Task brief:
Write every line of the material out exactly as shown.

Task input:
------
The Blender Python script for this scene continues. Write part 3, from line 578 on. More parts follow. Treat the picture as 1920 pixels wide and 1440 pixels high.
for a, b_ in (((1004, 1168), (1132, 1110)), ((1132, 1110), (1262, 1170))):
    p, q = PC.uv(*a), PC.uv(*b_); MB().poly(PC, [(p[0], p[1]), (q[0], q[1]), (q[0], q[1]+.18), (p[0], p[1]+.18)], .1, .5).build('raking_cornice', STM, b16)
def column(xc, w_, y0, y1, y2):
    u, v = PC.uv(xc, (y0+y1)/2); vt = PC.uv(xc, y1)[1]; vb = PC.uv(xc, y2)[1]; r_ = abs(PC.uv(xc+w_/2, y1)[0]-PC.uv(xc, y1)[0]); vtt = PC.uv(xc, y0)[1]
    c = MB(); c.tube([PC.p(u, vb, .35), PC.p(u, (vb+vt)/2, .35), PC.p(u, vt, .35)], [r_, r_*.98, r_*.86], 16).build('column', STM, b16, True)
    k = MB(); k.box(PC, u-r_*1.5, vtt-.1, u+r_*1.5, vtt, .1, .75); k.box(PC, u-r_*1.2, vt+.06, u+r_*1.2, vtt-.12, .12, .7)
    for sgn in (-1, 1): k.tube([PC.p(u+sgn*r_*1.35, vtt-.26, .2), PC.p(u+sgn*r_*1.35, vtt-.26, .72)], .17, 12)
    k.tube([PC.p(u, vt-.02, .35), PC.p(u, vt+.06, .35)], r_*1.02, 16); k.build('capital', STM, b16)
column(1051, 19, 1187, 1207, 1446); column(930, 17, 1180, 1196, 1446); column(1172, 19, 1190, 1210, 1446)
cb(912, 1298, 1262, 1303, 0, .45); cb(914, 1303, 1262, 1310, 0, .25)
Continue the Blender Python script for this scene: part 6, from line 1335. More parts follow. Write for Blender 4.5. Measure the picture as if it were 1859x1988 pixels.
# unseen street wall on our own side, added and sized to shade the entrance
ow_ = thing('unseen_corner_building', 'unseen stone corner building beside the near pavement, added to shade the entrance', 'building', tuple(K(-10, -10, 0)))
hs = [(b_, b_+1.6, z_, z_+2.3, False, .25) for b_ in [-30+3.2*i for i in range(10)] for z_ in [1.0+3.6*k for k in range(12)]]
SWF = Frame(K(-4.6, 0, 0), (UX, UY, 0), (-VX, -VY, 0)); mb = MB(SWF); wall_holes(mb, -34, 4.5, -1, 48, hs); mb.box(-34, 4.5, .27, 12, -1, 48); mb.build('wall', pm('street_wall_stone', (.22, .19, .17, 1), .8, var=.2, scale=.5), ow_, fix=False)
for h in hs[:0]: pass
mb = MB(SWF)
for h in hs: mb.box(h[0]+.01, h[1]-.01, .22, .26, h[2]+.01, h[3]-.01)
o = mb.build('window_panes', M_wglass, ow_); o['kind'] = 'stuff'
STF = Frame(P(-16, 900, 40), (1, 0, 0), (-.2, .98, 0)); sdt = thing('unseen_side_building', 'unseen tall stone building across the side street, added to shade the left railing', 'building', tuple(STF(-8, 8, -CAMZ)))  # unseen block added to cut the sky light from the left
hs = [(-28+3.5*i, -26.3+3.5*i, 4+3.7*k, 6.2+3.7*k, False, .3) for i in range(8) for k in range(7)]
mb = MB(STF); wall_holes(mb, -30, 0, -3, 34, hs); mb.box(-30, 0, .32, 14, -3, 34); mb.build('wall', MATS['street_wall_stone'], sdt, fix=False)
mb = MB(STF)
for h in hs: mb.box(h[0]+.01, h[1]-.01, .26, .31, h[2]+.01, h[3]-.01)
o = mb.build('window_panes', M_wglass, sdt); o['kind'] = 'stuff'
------
Task response:
The Blender Python script for this scene continues. Write part 3, from line 578 on. More parts follow. Treat the picture as 1920 pixels wide and 1440 pixels high.
for a, b_ in (((1004, 1168), (1132, 1110)), ((1132, 1110), (1262, 1170))):
    p, q = PC.uv(*a), PC.uv(*b_); MB().poly(PC, [(p[0], p[1]), (q[0], q[1]), (q[0], q[1]+.18), (p[0], p[1]+.18)], .1, .5).build('raking_cornice', STM, b16)
def column(xc, w_, y0, y1, y2):
    u, v = PC.uv(xc, (y0+y1)/2); vt = PC.uv(xc, y1)[1]; vb = PC.uv(xc, y2)[1]; r_ = abs(PC.uv(xc+w_/2, y1)[0]-PC.uv(xc, y1)[0]); vtt = PC.uv(xc, y0)[1]
    c = MB(); c.tube([PC.p(u, vb, .35), PC.p(u, (vb+vt)/2, .35), PC.p(u, vt, .35)], [r_, r_*.98, r_*.86], 16).build('column', STM, b16, True)
    k = MB(); k.box(PC, u-r_*1.5, vtt-.1, u+r_*1.5, vtt, .1, .75); k.box(PC, u-r_*1.2, vt+.06, u+r_*1.2, vtt-.12, .12, .7)
    for sgn in (-1, 1): k.tube([PC.p(u+sgn*r_*1.35, vtt-.26, .2), PC.p(u+sgn*r_*1.35, vtt-.26, .72)], .17, 12)
    k.tube([PC.p(u, vt-.02, .35), PC.p(u, vt+.06, .35)], r_*1.02, 16); k.build('capital', STM, b16)
column(1051, 19, 1187, 1207, 1446); column(930, 17, 1180, 1196, 1446); column(1172, 19, 1190, 1210, 1446)
cb(912, 1298, 1262, 1303, 0, .45); cb(914, 1303, 1262, 1310, 0, .25)
Continue the Blender Python script for this scene: part 6, from line 1335. More parts follow. Write for Blender 4.5. Measure the picture as if it were 1859x1988 pixels.
# unseen street wall on our own side, added and sized to shade the entrance
ow_ = thing('unseen_corner_building', 'unseen stone corner building beside the near pavement, added to shade the entrance', 'building', tuple(K(-10, -10, 0)))
hs = [(b_, b_+1.6, z_, z_+2.3, False, .25) for b_ in [-30+3.2*i for i in range(10)] for z_ in [1.0+3.6*k for k in range(12)]]
SWF = Frame(K(-4.6, 0, 0), (UX, UY, 0), (-VX, -VY, 0)); mb = MB(SWF); wall_holes(mb, -34, 4.5, -1, 48, hs); mb.box(-34, 4.5, .27, 12, -1, 48); mb.build('wall', pm('street_wall_stone', (.22, .19, .17, 1), .8, var=.2, scale=.5), ow_, fix=False)
for h in hs[:0]: pass
mb = MB(SWF)
for h in hs: mb.box(h[0]+.01, h[1]-.01, .22, .26, h[2]+.01, h[3]-.01)
o = mb.build('window_panes', M_wglass, ow_); o['kind'] = 'stuff'
STF = Frame(P(-16, 900, 40), (1, 0, 0), (-.2, .98, 0)); sdt = thing('unseen_side_building', 'unseen tall stone building across the side street, added to shade the left railing', 'building', tuple(STF(-8, 8, -CAMZ)))  # unseen block added to cut the sky light from the left
hs = [(-28+3.5*i, -26.3+3.5*i, 4+3.7*k, 6.2+3.7*k, False, .3) for i in range(8) for k in range(7)]
mb = MB(STF); wall_holes(mb, -30, 0, -3, 34, hs); mb.box(-30, 0, .32, 14, -3, 34); mb.build('wall', MATS['street_wall_stone'], sdt, fix=False)
mb = MB(STF)
for h in hs: mb.box(h[0]+.01, h[1]-.01, .26, .31, h[2]+.01, h[3]-.01)
o = mb.build('window_panes', M_wglass, sdt); o['kind'] = 'stuff'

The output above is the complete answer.